> Dataset section:
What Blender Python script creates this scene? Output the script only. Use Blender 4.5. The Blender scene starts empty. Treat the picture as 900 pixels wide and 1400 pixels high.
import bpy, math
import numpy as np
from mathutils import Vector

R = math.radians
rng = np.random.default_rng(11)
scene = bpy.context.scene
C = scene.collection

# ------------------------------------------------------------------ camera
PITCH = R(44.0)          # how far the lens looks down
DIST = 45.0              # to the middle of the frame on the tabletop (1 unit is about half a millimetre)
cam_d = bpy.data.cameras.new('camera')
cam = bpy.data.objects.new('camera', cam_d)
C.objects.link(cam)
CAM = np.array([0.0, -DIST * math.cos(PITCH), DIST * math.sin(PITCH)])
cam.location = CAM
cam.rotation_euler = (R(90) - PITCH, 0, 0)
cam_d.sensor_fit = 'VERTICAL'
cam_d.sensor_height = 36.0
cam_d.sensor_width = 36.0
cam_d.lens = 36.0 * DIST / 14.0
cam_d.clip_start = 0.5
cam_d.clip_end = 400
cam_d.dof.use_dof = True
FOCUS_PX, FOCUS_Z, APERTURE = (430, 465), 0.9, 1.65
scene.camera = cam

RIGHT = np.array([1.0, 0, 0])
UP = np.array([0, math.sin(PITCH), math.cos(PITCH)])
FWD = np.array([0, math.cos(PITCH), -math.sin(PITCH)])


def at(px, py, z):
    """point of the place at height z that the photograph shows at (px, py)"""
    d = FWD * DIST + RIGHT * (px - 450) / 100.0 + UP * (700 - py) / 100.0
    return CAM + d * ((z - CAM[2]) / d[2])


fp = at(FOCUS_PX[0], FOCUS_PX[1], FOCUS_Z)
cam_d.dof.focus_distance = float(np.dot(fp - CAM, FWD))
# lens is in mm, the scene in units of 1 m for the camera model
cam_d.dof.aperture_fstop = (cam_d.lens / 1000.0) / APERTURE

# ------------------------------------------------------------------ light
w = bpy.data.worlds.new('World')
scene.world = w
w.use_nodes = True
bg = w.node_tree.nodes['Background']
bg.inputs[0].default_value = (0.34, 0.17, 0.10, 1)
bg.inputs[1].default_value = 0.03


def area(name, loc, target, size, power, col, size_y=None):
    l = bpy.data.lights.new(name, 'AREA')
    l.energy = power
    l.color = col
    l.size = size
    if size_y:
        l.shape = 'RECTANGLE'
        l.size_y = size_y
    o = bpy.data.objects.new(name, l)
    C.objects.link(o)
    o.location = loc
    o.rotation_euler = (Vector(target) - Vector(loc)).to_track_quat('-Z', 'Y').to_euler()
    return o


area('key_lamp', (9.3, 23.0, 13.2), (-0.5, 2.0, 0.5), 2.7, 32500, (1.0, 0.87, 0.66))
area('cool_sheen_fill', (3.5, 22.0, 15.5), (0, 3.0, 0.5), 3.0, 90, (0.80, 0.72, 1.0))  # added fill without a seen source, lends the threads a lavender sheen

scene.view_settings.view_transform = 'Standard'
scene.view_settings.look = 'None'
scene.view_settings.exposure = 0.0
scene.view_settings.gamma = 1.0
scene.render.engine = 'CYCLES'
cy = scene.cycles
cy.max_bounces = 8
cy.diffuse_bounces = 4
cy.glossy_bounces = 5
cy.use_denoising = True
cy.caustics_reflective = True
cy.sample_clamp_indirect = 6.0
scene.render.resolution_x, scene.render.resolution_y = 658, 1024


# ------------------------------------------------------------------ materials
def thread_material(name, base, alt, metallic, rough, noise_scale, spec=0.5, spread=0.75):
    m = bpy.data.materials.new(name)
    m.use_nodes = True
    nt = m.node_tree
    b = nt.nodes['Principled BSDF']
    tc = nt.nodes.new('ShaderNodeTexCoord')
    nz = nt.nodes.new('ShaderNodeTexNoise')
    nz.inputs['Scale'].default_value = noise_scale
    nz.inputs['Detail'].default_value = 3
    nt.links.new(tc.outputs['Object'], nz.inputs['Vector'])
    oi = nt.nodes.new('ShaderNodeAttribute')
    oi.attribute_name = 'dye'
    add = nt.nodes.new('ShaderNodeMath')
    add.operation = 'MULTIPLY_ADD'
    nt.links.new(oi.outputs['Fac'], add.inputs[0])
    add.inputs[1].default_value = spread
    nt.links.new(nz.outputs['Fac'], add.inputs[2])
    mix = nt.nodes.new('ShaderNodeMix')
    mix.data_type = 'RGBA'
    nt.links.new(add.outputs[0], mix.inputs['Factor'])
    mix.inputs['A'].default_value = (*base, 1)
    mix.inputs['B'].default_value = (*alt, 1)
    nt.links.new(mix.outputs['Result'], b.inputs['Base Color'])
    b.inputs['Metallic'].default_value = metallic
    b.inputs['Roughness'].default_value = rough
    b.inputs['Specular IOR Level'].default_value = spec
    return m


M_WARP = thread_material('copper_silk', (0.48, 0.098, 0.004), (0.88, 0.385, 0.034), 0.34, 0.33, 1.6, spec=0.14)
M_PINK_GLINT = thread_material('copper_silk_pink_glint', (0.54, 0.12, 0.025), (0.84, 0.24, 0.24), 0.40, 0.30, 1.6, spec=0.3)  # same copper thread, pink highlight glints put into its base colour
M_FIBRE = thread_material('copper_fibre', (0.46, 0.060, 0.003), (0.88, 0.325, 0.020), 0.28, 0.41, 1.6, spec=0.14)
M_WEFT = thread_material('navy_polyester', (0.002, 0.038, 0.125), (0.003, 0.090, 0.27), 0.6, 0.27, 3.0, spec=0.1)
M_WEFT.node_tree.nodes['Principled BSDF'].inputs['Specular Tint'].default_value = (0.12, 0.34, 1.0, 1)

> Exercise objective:
Retype the whole listing, matching it exactly.

> Result below:
What Blender Python script creates this scene? Output the script only. Use Blender 4.5. The Blender scene starts empty. Treat the picture as 900 pixels wide and 1400 pixels high.
import bpy, math
import numpy as np
from mathutils import Vector

R = math.radians
rng = np.random.default_rng(11)
scene = bpy.context.scene
C = scene.collection

# ------------------------------------------------------------------ camera
PITCH = R(44.0)          # how far the lens looks down
DIST = 45.0              # to the middle of the frame on the tabletop (1 unit is about half a millimetre)
cam_d = bpy.data.cameras.new('camera')
cam = bpy.data.objects.new('camera', cam_d)
C.objects.link(cam)
CAM = np.array([0.0, -DIST * math.cos(PITCH), DIST * math.sin(PITCH)])
cam.location = CAM
cam.rotation_euler = (R(90) - PITCH, 0, 0)
cam_d.sensor_fit = 'VERTICAL'
cam_d.sensor_height = 36.0
cam_d.sensor_width = 36.0
cam_d.lens = 36.0 * DIST / 14.0
cam_d.clip_start = 0.5
cam_d.clip_end = 400
cam_d.dof.use_dof = True
FOCUS_PX, FOCUS_Z, APERTURE = (430, 465), 0.9, 1.65
scene.camera = cam

RIGHT = np.array([1.0, 0, 0])
UP = np.array([0, math.sin(PITCH), math.cos(PITCH)])
FWD = np.array([0, math.cos(PITCH), -math.sin(PITCH)])


def at(px, py, z):
    """point of the place at height z that the photograph shows at (px, py)"""
    d = FWD * DIST + RIGHT * (px - 450) / 100.0 + UP * (700 - py) / 100.0
    return CAM + d * ((z - CAM[2]) / d[2])


fp = at(FOCUS_PX[0], FOCUS_PX[1], FOCUS_Z)
cam_d.dof.focus_distance = float(np.dot(fp - CAM, FWD))
# lens is in mm, the scene in units of 1 m for the camera model
cam_d.dof.aperture_fstop = (cam_d.lens / 1000.0) / APERTURE

# ------------------------------------------------------------------ light
w = bpy.data.worlds.new('World')
scene.world = w
w.use_nodes = True
bg = w.node_tree.nodes['Background']
bg.inputs[0].default_value = (0.34, 0.17, 0.10, 1)
bg.inputs[1].default_value = 0.03


def area(name, loc, target, size, power, col, size_y=None):
    l = bpy.data.lights.new(name, 'AREA')
    l.energy = power
    l.color = col
    l.size = size
    if size_y:
        l.shape = 'RECTANGLE'
        l.size_y = size_y
    o = bpy.data.objects.new(name, l)
    C.objects.link(o)
    o.location = loc
    o.rotation_euler = (Vector(target) - Vector(loc)).to_track_quat('-Z', 'Y').to_euler()
    return o


area('key_lamp', (9.3, 23.0, 13.2), (-0.5, 2.0, 0.5), 2.7, 32500, (1.0, 0.87, 0.66))
area('cool_sheen_fill', (3.5, 22.0, 15.5), (0, 3.0, 0.5), 3.0, 90, (0.80, 0.72, 1.0))  # added fill without a seen source, lends the threads a lavender sheen

scene.view_settings.view_transform = 'Standard'
scene.view_settings.look = 'None'
scene.view_settings.exposure = 0.0
scene.view_settings.gamma = 1.0
scene.render.engine = 'CYCLES'
cy = scene.cycles
cy.max_bounces = 8
cy.diffuse_bounces = 4
cy.glossy_bounces = 5
cy.use_denoising = True
cy.caustics_reflective = True
cy.sample_clamp_indirect = 6.0
scene.render.resolution_x, scene.render.resolution_y = 658, 1024


# ------------------------------------------------------------------ materials
def thread_material(name, base, alt, metallic, rough, noise_scale, spec=0.5, spread=0.75):
    m = bpy.data.materials.new(name)
    m.use_nodes = True
    nt = m.node_tree
    b = nt.nodes['Principled BSDF']
    tc = nt.nodes.new('ShaderNodeTexCoord')
    nz = nt.nodes.new('ShaderNodeTexNoise')
    nz.inputs['Scale'].default_value = noise_scale
    nz.inputs['Detail'].default_value = 3
    nt.links.new(tc.outputs['Object'], nz.inputs['Vector'])
    oi = nt.nodes.new('ShaderNodeAttribute')
    oi.attribute_name = 'dye'
    add = nt.nodes.new('ShaderNodeMath')
    add.operation = 'MULTIPLY_ADD'
    nt.links.new(oi.outputs['Fac'], add.inputs[0])
    add.inputs[1].default_value = spread
    nt.links.new(nz.outputs['Fac'], add.inputs[2])
    mix = nt.nodes.new('ShaderNodeMix')
    mix.data_type = 'RGBA'
    nt.links.new(add.outputs[0], mix.inputs['Factor'])
    mix.inputs['A'].default_value = (*base, 1)
    mix.inputs['B'].default_value = (*alt, 1)
    nt.links.new(mix.outputs['Result'], b.inputs['Base Color'])
    b.inputs['Metallic'].default_value = metallic
    b.inputs['Roughness'].default_value = rough
    b.inputs['Specular IOR Level'].default_value = spec
    return m


M_WARP = thread_material('copper_silk', (0.48, 0.098, 0.004), (0.88, 0.385, 0.034), 0.34, 0.33, 1.6, spec=0.14)
M_PINK_GLINT = thread_material('copper_silk_pink_glint', (0.54, 0.12, 0.025), (0.84, 0.24, 0.24), 0.40, 0.30, 1.6, spec=0.3)  # same copper thread, pink highlight glints put into its base colour
M_FIBRE = thread_material('copper_fibre', (0.46, 0.060, 0.003), (0.88, 0.325, 0.020), 0.28, 0.41, 1.6, spec=0.14)
M_WEFT = thread_material('navy_polyester', (0.002, 0.038, 0.125), (0.003, 0.090, 0.27), 0.6, 0.27, 3.0, spec=0.1)
M_WEFT.node_tree.nodes['Principled BSDF'].inputs['Specular Tint'].default_value = (0.12, 0.34, 1.0, 1)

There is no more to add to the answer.